THE TASK
Retype the opening lines of the listing below, ending with the line that contains "return (f(r),f(g),f(b),1)", and leave out any pictures.

DATA LINES
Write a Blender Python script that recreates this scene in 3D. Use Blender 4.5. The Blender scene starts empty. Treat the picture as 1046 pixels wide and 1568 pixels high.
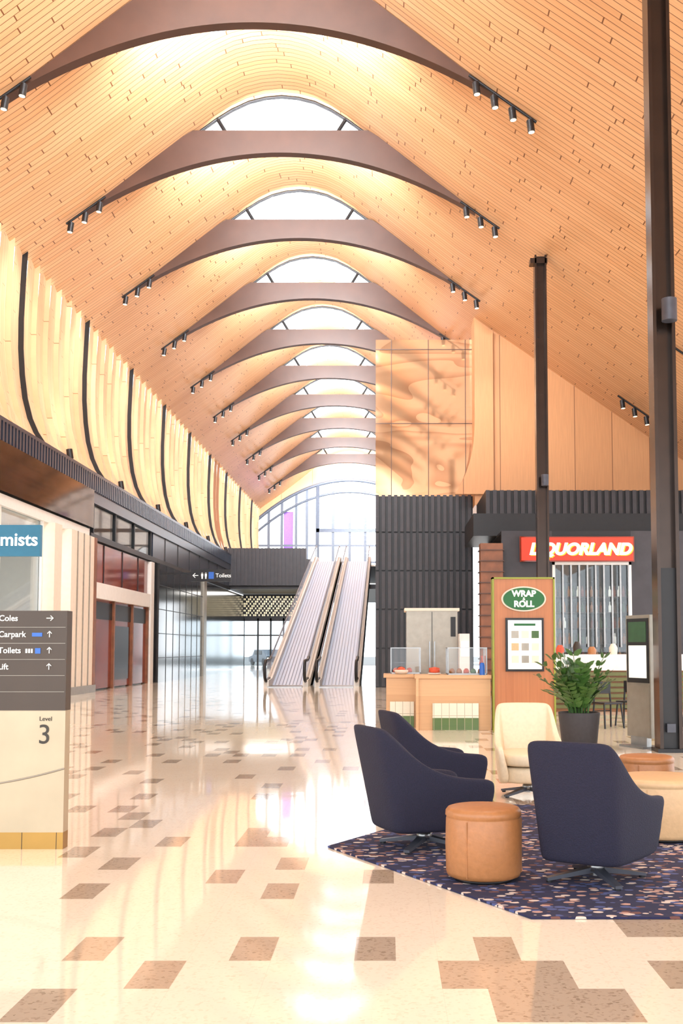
import bpy, math, random
from mathutils import Vector, Matrix
random.seed(4)
S=bpy.context.scene
COL=S.collection

def lin(r,g,b):
    def f(c):
        c/=255.0
        return c/12.92 if c<=0.04045 else ((c+0.055)/1.055)**2.4
    return (f(r),f(g),f(b),1)

# ------------------------------------------------------------ materials
def newmat(name):
    m=bpy.data.materials.new(name); m.use_nodes=True
    nt=m.node_tree; nt.nodes.clear()
    out=nt.nodes.new('ShaderNodeOutputMaterial')
    return m,nt,out
def pm(name,c,rough=0.5,metal=0.0,var=0.12,scale=8,bump=0.0,emit=None,es=0,spec=0.5):
    m,nt,out=newmat(name)
    b=nt.nodes.new('ShaderNodeBsdfPrincipled')
    tc=nt.nodes.new('ShaderNodeTexCoord')
    n=nt.nodes.new('ShaderNodeTexNoise'); n.inputs['Scale'].default_value=scale; n.inputs['Detail'].default_value=4
    nt.links.new(tc.outputs['Object'],n.inputs['Vector'])
    r=nt.nodes.new('ShaderNodeValToRGB')
    c=lin(*c)
    r.color_ramp.elements[0].position=0.3; r.color_ramp.elements[1].position=0.7
    r.color_ramp.elements[0].color=(c[0]*(1-var),c[1]*(1-var),c[2]*(1-var),1)
    r.color_ramp.elements[1].color=(min(1,c[0]*(1+var)),min(1,c[1]*(1+var)),min(1,c[2]*(1+var)),1)
    nt.links.new(n.outputs['Fac'],r.inputs['Fac'])
    nt.links.new(r.outputs['Color'],b.inputs['Base Color'])
    b.inputs['Roughness'].default_value=rough; b.inputs['Metallic'].default_value=metal
    b.inputs['Specular IOR Level'].default_value=spec
    if emit:
        b.inputs['Emission Color'].default_value=lin(*emit); b.inputs['Emission Strength'].default_value=es
    if bump>0:
        bp=nt.nodes.new('ShaderNodeBump'); bp.inputs['Strength'].default_value=bump; bp.inputs['Distance'].default_value=0.02
        nt.links.new(n.outputs['Fac'],bp.inputs['Height']); nt.links.new(bp.outputs['Normal'],b.inputs['Normal'])
    nt.links.new(b.outputs[0],out.inputs[0])
    return m
def math_(nt,op,a,b=None,c=None):
    n=nt.nodes.new('ShaderNodeMath'); n.operation=op
    for i,v in enumerate((a,b,c)):
        if v is None: continue
        if isinstance(v,(int,float)): n.inputs[i].default_value=v
        else: nt.links.new(v,n.inputs[i])
    return n.outputs[0]
def planks(name,c1,c2,mort,order,width,row,gap,rough=0.4,grain=0.1,spec=0.5,joint=0.02):
    """boards running along axis order[0], stacked along order[1], random butt joints"""
    m,nt,out=newmat(name)
    b=nt.nodes.new('ShaderNodeBsdfPrincipled')
    tc=nt.nodes.new('ShaderNodeTexCoord')
    sp=nt.nodes.new('ShaderNodeSeparateXYZ'); nt.links.new(tc.outputs['Object'],sp.inputs[0])
    u=sp.outputs[order[0]]; v=sp.outputs[order[1]]
    vr=math_(nt,'DIVIDE',v,row); rid=math_(nt,'FLOOR',vr); vf=math_(nt,'FRACT',vr)
    wn=nt.nodes.new('ShaderNodeTexWhiteNoise'); wn.noise_dimensions='1D'; nt.links.new(rid,wn.inputs['W'])
    ur=math_(nt,'ADD',math_(nt,'DIVIDE',u,width),wn.outputs['Value'])
    uid=math_(nt,'FLOOR',ur); uf=math_(nt,'FRACT',ur)
    cb=nt.nodes.new('ShaderNodeCombineXYZ'); nt.links.new(rid,cb.inputs[0]); nt.links.new(uid,cb.inputs[1])
    w2=nt.nodes.new('ShaderNodeTexWhiteNoise'); w2.noise_dimensions='2D'; nt.links.new(cb.outputs[0],w2.inputs['Vector'])
    mx=nt.nodes.new('ShaderNodeMix'); mx.data_type='RGBA'; mx.inputs[6].default_value=lin(*c1); mx.inputs[7].default_value=lin(*c2)
    nt.links.new(w2.outputs['Value'],mx.inputs[0])
    g=math_(nt,'MAXIMUM',math_(nt,'LESS_THAN',vf,gap/row),math_(nt,'LESS_THAN',uf,joint/width))
    m2=nt.nodes.new('ShaderNodeMix'); m2.data_type='RGBA'; nt.links.new(g,m2.inputs[0]); nt.links.new(mx.outputs[2],m2.inputs[6]); m2.inputs[7].default_value=lin(*mort)
    c3=nt.nodes.new('ShaderNodeCombineXYZ'); nt.links.new(math_(nt,'MULTIPLY',u,0.8),c3.inputs[0]); nt.links.new(math_(nt,'MULTIPLY',v,18),c3.inputs[1]); nt.links.new(w2.outputs['Value'],c3.inputs[2])
    n=nt.nodes.new('ShaderNodeTexNoise'); n.inputs['Scale'].default_value=1.5; n.inputs['Detail'].default_value=4
    nt.links.new(c3.outputs[0],n.inputs['Vector'])
    mr=nt.nodes.new('ShaderNodeMapRange'); mr.inputs['From Min'].default_value=0.3; mr.inputs['From Max'].default_value=0.7
    mr.inputs['To Min'].default_value=1-grain; mr.inputs['To Max'].default_value=1+grain*0.4
    nt.links.new(n.outputs['Fac'],mr.inputs[0])
    sc=nt.nodes.new('ShaderNodeVectorMath'); sc.operation='SCALE'
    nt.links.new(m2.outputs[2],sc.inputs[0]); nt.links.new(mr.outputs[0],sc.inputs['Scale'])
    nt.links.new(sc.outputs[0],b.inputs['Base Color'])
    b.inputs['Roughness'].default_value=rough; b.inputs['Specular IOR Level'].default_value=spec
    nt.links.new(b.outputs[0],out.inputs[0])
    return m
def brickwood(name,c1,c2,mort,order,width,row,mortar,rough=0.4,grain=0.15,coat=0.0,spec=0.5):
    m,nt,out=newmat(name)
    b=nt.nodes.new('ShaderNodeBsdfPrincipled')
    tc=nt.nodes.new('ShaderNodeTexCoord')
    sp=nt.nodes.new('ShaderNodeSeparateXYZ'); cb=nt.nodes.new('ShaderNodeCombineXYZ')
    nt.links.new(tc.outputs['Object'],sp.inputs[0])
    nt.links.new(sp.outputs[order[0]],cb.inputs[0]); nt.links.new(sp.outputs[order[1]],cb.inputs[1])
    br=nt.nodes.new('ShaderNodeTexBrick')
    br.inputs['Scale'].default_value=1; br.inputs['Brick Width'].default_value=width
    br.inputs['Row Height'].default_value=row; br.inputs['Mortar Size'].default_value=mortar
    br.inputs['Mortar Smooth'].default_value=0.1
    br.inputs['Color1'].default_value=lin(*c1); br.inputs['Color2'].default_value=lin(*c2); br.inputs['Mortar'].default_value=lin(*mort)
    br.offset=0.0
    nt.links.new(cb.outputs[0],br.inputs['Vector'])
    mp=nt.nodes.new('ShaderNodeMapping'); mp.inputs['Scale'].default_value=(0.7,14,1)
    nt.links.new(cb.outputs[0],mp.inputs['Vector'])
    n=nt.nodes.new('ShaderNodeTexNoise'); n.inputs['Scale'].default_value=1.5; n.inputs['Detail'].default_value=5
    nt.links.new(mp.outputs[0],n.inputs['Vector'])
    mr=nt.nodes.new('ShaderNodeMapRange'); mr.inputs['From Min'].default_value=0.3; mr.inputs['From Max'].default_value=0.7
    mr.inputs['To Min'].default_value=1-grain; mr.inputs['To Max'].default_value=1+grain*.5
    nt.links.new(n.outputs['Fac'],mr.inputs[0])
    mx=nt.nodes.new('ShaderNodeVectorMath'); mx.operation='SCALE'
    nt.links.new(br.outputs['Color'],mx.inputs[0]); nt.links.new(mr.outputs[0],mx.inputs['Scale'])
    nt.links.new(mx.outputs[0],b.inputs['Base Color'])
    b.inputs['Roughness'].default_value=rough; b.inputs['Specular IOR Level'].default_value=spec
    nt.links.new(b.outputs[0],out.inputs[0])
    return m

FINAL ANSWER
Write a Blender Python script that recreates this scene in 3D. Use Blender 4.5. The Blender scene starts empty. Treat the picture as 1046 pixels wide and 1568 pixels high.
import bpy, math, random
from mathutils import Vector, Matrix
random.seed(4)
S=bpy.context.scene
COL=S.collection

def lin(r,g,b):
    def f(c):
        c/=255.0
        return c/12.92 if c<=0.04045 else ((c+0.055)/1.055)**2.4
    return (f(r),f(g),f(b),1)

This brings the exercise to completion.